2000). All three cases are relevant, but Moorefield is most helpful. In Moorefield, the
11
court reversed the district court’s suppression of a weapon found after a Terry frisk where
the officers witnessed the suspect make “furtive hand movements” and where the suspect
refused to obey an officer’s orders to keep his hands in plain sight. 111 F.3d at 14. The
court concluded that the furtive movements constituted suspicious behavior—that of a
person trying to conceal something—justifying a Terry frisk. Id. Although the officer
conducting the frisk was unsure whether the suspect had a weapon or narcotics, the court
noted the Terry Court’s conclusion that “the officer need not be absolutely certain that the
individual is armed; the issue is whether a reasonably prudent man in the circumstances
would be warranted in the belief that his safety or that of others was in danger.” Id.
(quoting 392 U.S. at 27.)
Under this precedent, the District Court concluded that reasonable suspicion
existed for DiMaria to frisk Focareta. The court held that the frisk was justified because
(1) DeMarco and DiMaria were aware that Blair Auto was a high crime area; (2) the time
was 2:46 a.m.; (3) Focareta placed his hands in his pockets and around his waistband
when DeMarco confronted him; (4) Focareta continued to reach for his pockets after
being told to stop; (5) DiMaria observed Focareta reach for his waistband after removing
his hands from the trunk of the Lexus, despite the officers’ requests to cease doing so; and
(6) DiMaria knew from experience that weapons are typically concealed in the waistband.
(R. at 289-90.) Furthermore, at the time of the frisk, DiMaria (a) knew drugs were found
on Focareta’s companion; (b) smelled a strong odor of marijuana on Focareta;
12
(c) observed a glass marijuana pipe protruding from Focareta’s sweatshirt pouch;
(d) when retrieving the pipe, felt and removed a bag of marijuana from Focareta’s pocket;
(e) knew, based on his experience, that those possessing drugs frequently possess
weapons and that those possessing weapons typically carry them in their waist band;
(f) knew that Focareta had no explanation for his presence at a suspicious time and place
where the officers suspected criminal activity; and (g) knew that DeMarco had drawn his
weapon. (Id. at 276-77.) The District Court properly concluded that, under these facts, a
reasonably prudent person would be warranted in the belief that his safety was in danger.
Focareta argues that DiMaria did not subjectively fear for DeMarco’s or his safety
and did not subjectively believe that Focareta was armed.3 The legality of a Terry stop
and frisk, however, is based on an objective reasonableness test.

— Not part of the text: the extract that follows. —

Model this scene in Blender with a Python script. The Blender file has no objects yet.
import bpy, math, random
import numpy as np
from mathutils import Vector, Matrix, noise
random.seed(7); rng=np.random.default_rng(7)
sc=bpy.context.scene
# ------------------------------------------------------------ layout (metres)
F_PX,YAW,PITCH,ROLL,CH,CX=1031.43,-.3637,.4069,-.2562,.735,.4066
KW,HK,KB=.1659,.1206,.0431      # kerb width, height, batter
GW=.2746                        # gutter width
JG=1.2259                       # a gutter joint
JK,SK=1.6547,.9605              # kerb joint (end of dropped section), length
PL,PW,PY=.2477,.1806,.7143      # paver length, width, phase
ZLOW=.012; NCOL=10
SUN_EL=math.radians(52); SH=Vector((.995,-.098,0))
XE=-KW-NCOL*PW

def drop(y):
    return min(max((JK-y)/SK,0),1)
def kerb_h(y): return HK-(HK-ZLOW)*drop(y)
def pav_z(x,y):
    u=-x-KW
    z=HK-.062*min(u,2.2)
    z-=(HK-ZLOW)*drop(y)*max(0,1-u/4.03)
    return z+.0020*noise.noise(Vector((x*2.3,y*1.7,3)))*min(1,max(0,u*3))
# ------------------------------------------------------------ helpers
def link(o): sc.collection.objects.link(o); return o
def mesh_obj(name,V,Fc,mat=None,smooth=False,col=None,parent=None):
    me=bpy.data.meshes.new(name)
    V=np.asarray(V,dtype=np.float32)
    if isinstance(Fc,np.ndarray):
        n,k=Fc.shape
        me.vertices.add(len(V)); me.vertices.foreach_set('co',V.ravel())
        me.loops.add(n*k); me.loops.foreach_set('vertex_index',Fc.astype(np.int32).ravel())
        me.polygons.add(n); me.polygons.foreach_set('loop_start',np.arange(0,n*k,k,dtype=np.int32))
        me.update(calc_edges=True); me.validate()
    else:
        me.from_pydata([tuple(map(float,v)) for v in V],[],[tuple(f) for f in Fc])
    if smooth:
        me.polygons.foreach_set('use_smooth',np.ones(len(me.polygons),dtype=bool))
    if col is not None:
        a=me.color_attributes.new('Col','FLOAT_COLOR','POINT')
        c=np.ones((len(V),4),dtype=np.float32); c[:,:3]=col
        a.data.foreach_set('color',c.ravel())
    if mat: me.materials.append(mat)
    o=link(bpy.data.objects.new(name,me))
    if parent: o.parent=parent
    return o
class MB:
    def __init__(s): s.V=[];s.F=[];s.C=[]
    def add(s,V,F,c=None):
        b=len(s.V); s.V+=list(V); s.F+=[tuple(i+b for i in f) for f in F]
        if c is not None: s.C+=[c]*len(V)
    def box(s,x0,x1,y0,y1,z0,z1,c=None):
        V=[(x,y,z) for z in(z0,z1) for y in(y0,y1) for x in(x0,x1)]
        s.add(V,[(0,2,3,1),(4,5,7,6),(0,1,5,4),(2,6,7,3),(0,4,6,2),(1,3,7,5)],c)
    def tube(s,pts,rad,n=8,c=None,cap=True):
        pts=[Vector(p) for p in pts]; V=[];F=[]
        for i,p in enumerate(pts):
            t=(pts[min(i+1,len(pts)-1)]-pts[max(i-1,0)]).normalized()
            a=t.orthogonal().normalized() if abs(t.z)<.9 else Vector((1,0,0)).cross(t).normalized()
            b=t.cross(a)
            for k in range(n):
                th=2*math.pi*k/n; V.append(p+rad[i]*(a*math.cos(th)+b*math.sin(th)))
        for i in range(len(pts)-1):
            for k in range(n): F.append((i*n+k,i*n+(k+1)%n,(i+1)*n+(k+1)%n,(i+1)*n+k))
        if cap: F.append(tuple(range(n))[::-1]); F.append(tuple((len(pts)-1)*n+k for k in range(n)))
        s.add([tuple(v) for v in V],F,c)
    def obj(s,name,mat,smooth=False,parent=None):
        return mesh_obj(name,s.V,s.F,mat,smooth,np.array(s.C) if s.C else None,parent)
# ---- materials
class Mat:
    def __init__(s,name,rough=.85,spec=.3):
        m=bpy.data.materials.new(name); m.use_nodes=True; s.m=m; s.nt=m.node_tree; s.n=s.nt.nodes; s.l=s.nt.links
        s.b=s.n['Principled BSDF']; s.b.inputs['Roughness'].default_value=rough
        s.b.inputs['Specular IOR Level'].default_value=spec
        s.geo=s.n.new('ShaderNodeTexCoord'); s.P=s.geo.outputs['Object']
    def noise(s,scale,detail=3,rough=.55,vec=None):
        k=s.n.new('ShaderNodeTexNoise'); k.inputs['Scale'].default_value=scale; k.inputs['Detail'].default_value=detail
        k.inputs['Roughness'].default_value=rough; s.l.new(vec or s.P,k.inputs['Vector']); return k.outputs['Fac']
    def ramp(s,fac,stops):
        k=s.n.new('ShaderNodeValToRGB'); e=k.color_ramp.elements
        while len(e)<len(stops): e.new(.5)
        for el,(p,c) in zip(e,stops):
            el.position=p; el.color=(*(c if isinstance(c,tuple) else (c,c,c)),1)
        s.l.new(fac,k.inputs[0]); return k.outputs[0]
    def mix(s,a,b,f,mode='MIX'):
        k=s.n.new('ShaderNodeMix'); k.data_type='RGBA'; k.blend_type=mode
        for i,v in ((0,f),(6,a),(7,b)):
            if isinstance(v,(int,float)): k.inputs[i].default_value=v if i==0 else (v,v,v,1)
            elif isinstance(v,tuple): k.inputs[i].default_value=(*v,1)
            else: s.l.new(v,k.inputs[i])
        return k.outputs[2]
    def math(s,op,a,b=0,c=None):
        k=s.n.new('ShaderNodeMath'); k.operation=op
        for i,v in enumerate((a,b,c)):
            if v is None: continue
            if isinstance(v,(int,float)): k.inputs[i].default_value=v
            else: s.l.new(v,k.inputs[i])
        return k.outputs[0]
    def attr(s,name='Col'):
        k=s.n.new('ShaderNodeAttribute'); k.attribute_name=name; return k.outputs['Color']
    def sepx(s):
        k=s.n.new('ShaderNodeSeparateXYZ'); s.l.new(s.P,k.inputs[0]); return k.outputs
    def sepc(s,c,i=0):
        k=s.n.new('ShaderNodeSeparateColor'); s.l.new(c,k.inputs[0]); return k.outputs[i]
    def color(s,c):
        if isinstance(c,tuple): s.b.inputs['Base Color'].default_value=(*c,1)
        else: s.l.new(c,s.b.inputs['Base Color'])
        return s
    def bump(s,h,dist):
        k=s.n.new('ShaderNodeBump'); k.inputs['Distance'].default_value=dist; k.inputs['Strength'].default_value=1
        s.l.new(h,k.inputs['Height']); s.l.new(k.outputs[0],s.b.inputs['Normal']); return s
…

See Adams v. Williams,
407 U.S. 143, 147-48 (1972); Moorefield, 111 F.3d at 14. The searching officer’s
subjective beliefs are part of the totality of the circumstances that the court examines
when determining whether there was an objective basis for the frisk. Here, DiMaria
expressly testified that neither Focareta nor Mazur did anything to cause sufficient alarm
for DiMaria to draw his weapon or to feel that either man was a threat. (R. at 156-57.)
3
Focareta also argues that the totality of the circumstances could not justify a Terry
frisk because DiMaria never drew his weapon. Considering the circumstances, this
argument is frivolous. The absence of a drawn weapon does not create a presumption that
a frisk is unwarranted. Furthermore, while DiMaria did not draw his weapon, DiMaria
knew that DeMarco had drawn his weapon (see R. at 83), undermining any factual basis
for Focareta’s argument.
13
He also testified that Focareta did not do anything threatening with his hands after placing
them on the Lexus. (Id. at 45-46.) Nonetheless, considering the context outlined by the
District Court in its thorough recitation of the facts, under the totality of the
circumstances, it did not commit error in concluding that DiMaria was justified in
employing a Terry frisk to ensure his safety and that of DeMarco.
IV.
The District Court’s findings of fact were not clearly erroneous and its application
of the law to the facts was correct. We will, therefore, affirm.